Follow Your Dreams, Puzzles, and Nightmares in The Shape of Night
In a small, dark room, a woman dressed in shining chainmail taps a paper on the desk in front of me. “Question Three,” she says, “you are falling. You will never stop falling. Falling and falling forever. For how long will you scream?”
I am a nervous laugher, so the pen shakes while I scrawl 1 minute onto the paper. This is not the right answer. With a big red marker, she crosses out my answer, laughing “Oh! Oh no! Not even close!” before crumpling up my test and tossing it away. The lights in the room change color, I feel completely uprooted. But that’s not all: just minutes ago, a hooded, shadowy figure with a big, creepy grin got on one knee in front of me. With a soft touch, they wordlessly and kindly offered me a handful of pearly white teeth before walking off like nothing had happened.
A place to assemble clues? Or part of your unintelligible dream?
The Evergreen Echo
It feels like a reoccurring dream. Even years and years out of high school, I still have dreams of stressful exams and my teeth falling out. But the strangest part of all of this is that it isn’t a dream. This is The Shape of the Night, an interactive performance and puzzle created by All of Them Witches (AOTW), a team of eight experimental artists bringing new and delightful twists to interactive performance art.

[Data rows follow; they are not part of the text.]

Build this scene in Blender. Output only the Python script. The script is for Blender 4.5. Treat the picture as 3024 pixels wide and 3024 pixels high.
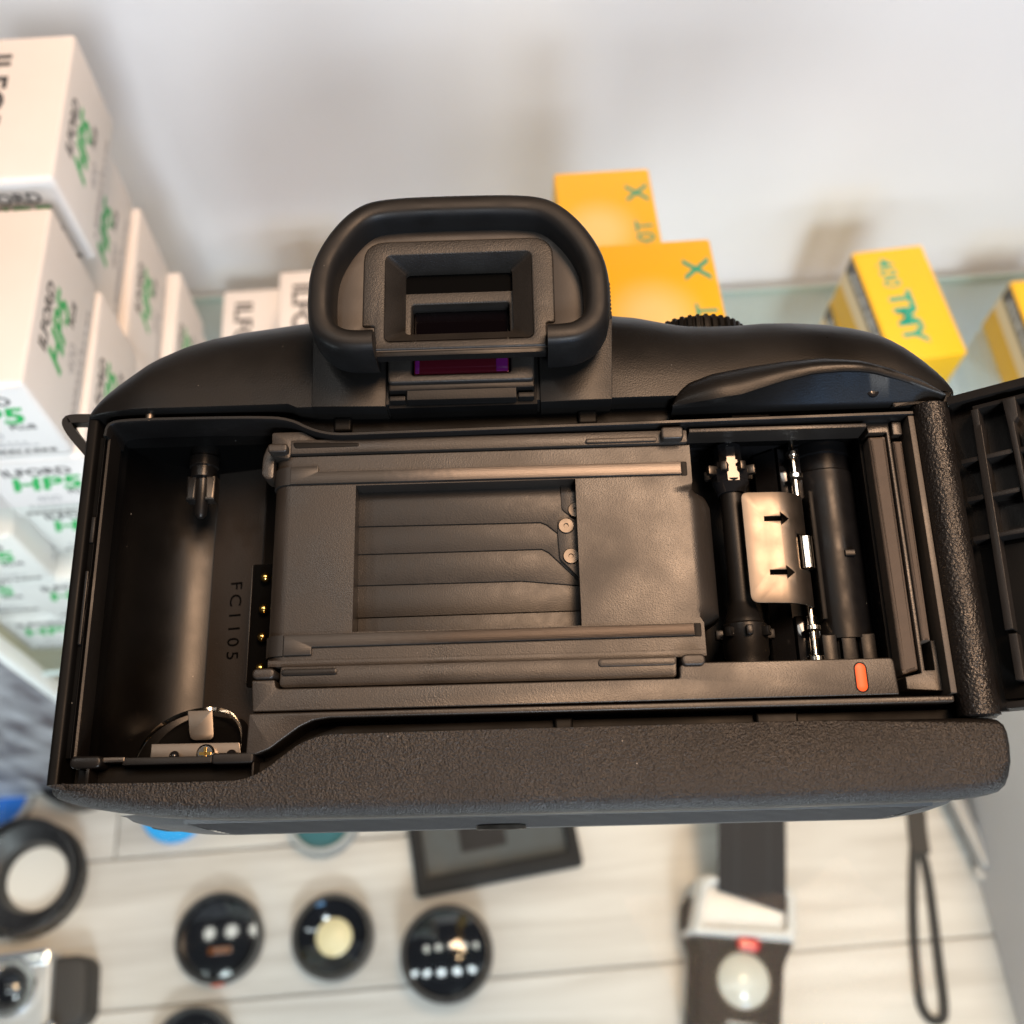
import bpy, bmesh, math, random
from mathutils import Matrix, Vector
random.seed(7)
for o in list(bpy.data.objects): bpy.data.objects.remove(o)
S = bpy.context.scene
COL = S.collection
R = math.radians
MM = 0.001

# ------------------------------------------------------------------ camera
PITCH, YAW, EYE = R(63), R(4.5), Vector((0, 0, .70))
cam = bpy.data.cameras.new('camera'); co = bpy.data.objects.new('camera', cam); COL.objects.link(co)
co.location = EYE; co.rotation_euler = (R(90) - PITCH, 0, -YAW)
cam.sensor_width = 36; cam.lens = 36.05; cam.clip_start = .005; cam.clip_end = 50
cam.dof.use_dof = True; cam.dof.focus_distance = .1645; cam.dof.aperture_fstop = 19
S.camera = co
# ------------------------------------------------------------------ world, lamps, exposure
W = bpy.data.worlds.new('World'); S.world = W; W.use_nodes = True
bg = W.node_tree.nodes['Background']; bg.inputs[0].default_value = (.80, .78, .80, 1); bg.inputs[1].default_value = .06
def area(name, loc, target, size, power, col, size_y=None, spread=180):
    l = bpy.data.lights.new(name, 'AREA'); l.energy = power; l.color = col; l.size = size; l.spread = R(spread)
    if size_y: l.shape = 'RECTANGLE'; l.size_y = size_y
    o = bpy.data.objects.new(name, l); COL.objects.link(o); o.location = loc
    o.rotation_euler = (Vector(target) - Vector(loc)).to_track_quat('-Z', 'Y').to_euler()
    return o
area('ceiling_panel', (.34, .24, 1.95), (.02, .1, .5), .62, 26, (1, .62, .37), .34)
area('window_light', (.22, -1.25, 1.42), (.0, .2, .4), .34, 18, (.88, .94, 1), .34)
area('doorway_light', (.35, -1.6, .72), (.0, .1, .45), .5, 4.2, (.28, .56, 1), .35)
for i in range(7):      # unseen LED row added under the counter front to light goods and wall
    d = area('added_fill_led', (-.40 + .145 * i, -.09, .474), (-.40 + .145 * i, .33, .18), .075, .26, (.88, .94, 1)); d.data.shape = 'DISK'
for i in range(5):      # a row of ceiling downlights, mirrored in the upright lens
    d = area('ceiling_downlight', (-.90 + .49 * i, .36, 1.95), (-.90 + .49 * i, .36, 0), .25, 1.5, (1, .95, .88)); d.data.shape = 'DISK'
S.view_settings.view_transform = 'Standard'; S.view_settings.look = 'None'
S.view_settings.exposure = 0; S.view_settings.gamma = 1

# ------------------------------------------------------------------ materials
MATS = {}
def mat(name, col, rough=.5, metal=0, bump=0, bscale=2500, spec=.5, var=0, vscale=60, coat=0, stretch=None, tint=None, emis=0, dust=0, bd=.35):
    if name in MATS: return MATS[name]
    m = bpy.data.materials.new(name); m.use_nodes = True; MATS[name] = m
    nt = m.node_tree; b = nt.nodes['Principled BSDF']
    b.inputs['Base Color'].default_value = (*col, 1); b.inputs['Roughness'].default_value = rough
    b.inputs['Metallic'].default_value = metal; b.inputs['Specular IOR Level'].default_value = spec
    b.inputs['Coat Weight'].default_value = coat; b.inputs['Coat Roughness'].default_value = .05
    if tint: b.inputs['Specular Tint'].default_value = (*tint, 1)
    if emis: b.inputs['Emission Color'].default_value = (*col, 1); b.inputs['Emission Strength'].default_value = emis
    tc = nt.nodes.new('ShaderNodeTexCoord'); src = tc.outputs['Object']
    if stretch:
        mp = nt.nodes.new('ShaderNodeMapping'); mp.inputs['Scale'].default_value = stretch
        nt.links.new(src, mp.inputs[0]); src = mp.outputs[0]
    if bump:
        n = nt.nodes.new('ShaderNodeTexNoise'); n.inputs['Scale'].default_value = bscale; n.inputs['Detail'].default_value = 2
        nt.links.new(src, n.inputs['Vector'])
        bp = nt.nodes.new('ShaderNodeBump'); bp.inputs['Strength'].default_value = bump; bp.inputs['Distance'].default_value = bd / bscale
        nt.links.new(n.outputs[0], bp.inputs['Height']); nt.links.new(bp.outputs[0], b.inputs['Normal'])
    if var:
        n = nt.nodes.new('ShaderNodeTexNoise'); n.inputs['Scale'].default_value = vscale; n.inputs['Detail'].default_value = 4
        nt.links.new(src, n.inputs['Vector'])
        mr = nt.nodes.new('ShaderNodeMapRange'); mr.inputs[1].default_value = .3; mr.inputs[2].default_value = .7
        mr.inputs[3].default_value = max(0, rough - var); mr.inputs[4].default_value = min(1, rough + var)
        nt.links.new(n.outputs[0], mr.inputs[0]); nt.links.new(mr.outputs[0], b.inputs['Roughness'])
        hs = nt.nodes.new('ShaderNodeMapRange'); hs.inputs[1].default_value = .3; hs.inputs[2].default_value = .7
        hs.inputs[3].default_value = 1 - var; hs.inputs[4].default_value = 1 + var * .6
        mx = nt.nodes.new('ShaderNodeMixRGB'); mx.blend_type = 'MULTIPLY'; mx.inputs[0].default_value = 1
        mx.inputs[1].default_value = (*col, 1); nt.links.new(n.outputs[0], hs.inputs[0]); nt.links.new(hs.outputs[0], mx.inputs[2])
        out = mx.outputs[0]
        if dust:   # sparse pale specks of lint and dust lying on the plastic
            v = nt.nodes.new('ShaderNodeTexVoronoi'); v.inputs['Scale'].default_value = 520
            nt.links.new(tc.outputs['Object'], v.inputs['Vector'])
            r2 = nt.nodes.new('ShaderNodeMapRange'); r2.inputs[1].default_value = .065; r2.inputs[2].default_value = .03
            nt.links.new(v.outputs['Distance'], r2.inputs[0])
            sp = nt.nodes.new('ShaderNodeSeparateColor'); nt.links.new(v.outputs['Color'], sp.inputs[0])
            gt = nt.nodes.new('ShaderNodeMath'); gt.operation = 'GREATER_THAN'; gt.inputs[1].default_value = 1 - dust
            nt.links.new(sp.outputs[0], gt.inputs[0])
            ml = nt.nodes.new('ShaderNodeMath'); ml.operation = 'MULTIPLY'
            nt.links.new(r2.outputs[0], ml.inputs[0]); nt.links.new(gt.outputs[0], ml.inputs[1])
            m2 = nt.nodes.new('ShaderNodeMixRGB'); m2.inputs[2].default_value = (.35, .32, .28, 1)
            nt.links.new(ml.outputs[0], m2.inputs[0]); nt.links.new(out, m2.inputs[1]); out = m2.outputs[0]
        nt.links.new(out, b.inputs['Base Color'])
    return m
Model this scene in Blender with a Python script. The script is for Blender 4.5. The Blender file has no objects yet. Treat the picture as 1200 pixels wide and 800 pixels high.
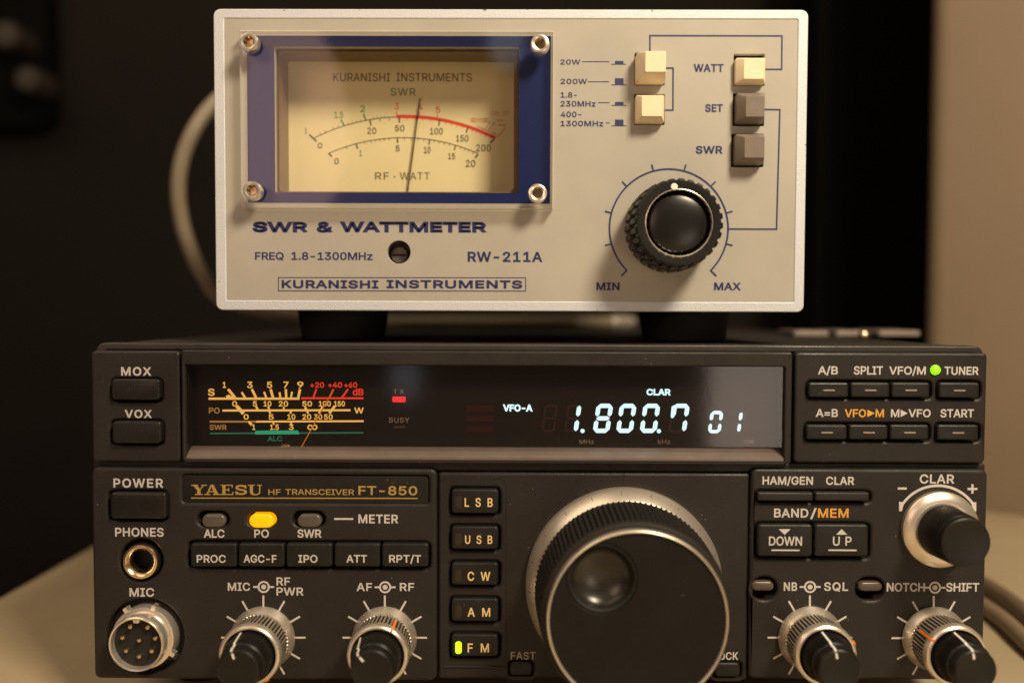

Created by Eva Anderson, Derek Bishé, Mali Elfman, Eric Hoff, Tommy Honton, and E3W Productions (Aaron Keeling, Austin Keeling, Natalie Jones), AOTW is a completely new flavor of production. The focus of AOTW is to create a deeper relationship between art and its participants, and the entrancing world of The Shape of the Night is completely enrapturing, entangling you in the story, performance, and atmosphere. The Shape of the Night is an art gallery, an escape room, a drag show, a play, and a magical realm. In fact, it would probably be easier to tell you what the performance isn’t. In AOTW’s own words:
“We blend traditional production methods with innovative techniques;
We create experiences that feature elements of horror;
We focus on stories that wrestle with social change;
We foster meaningful relationships between characters and participants;
We generate interactive opportunities that impact our narratives.”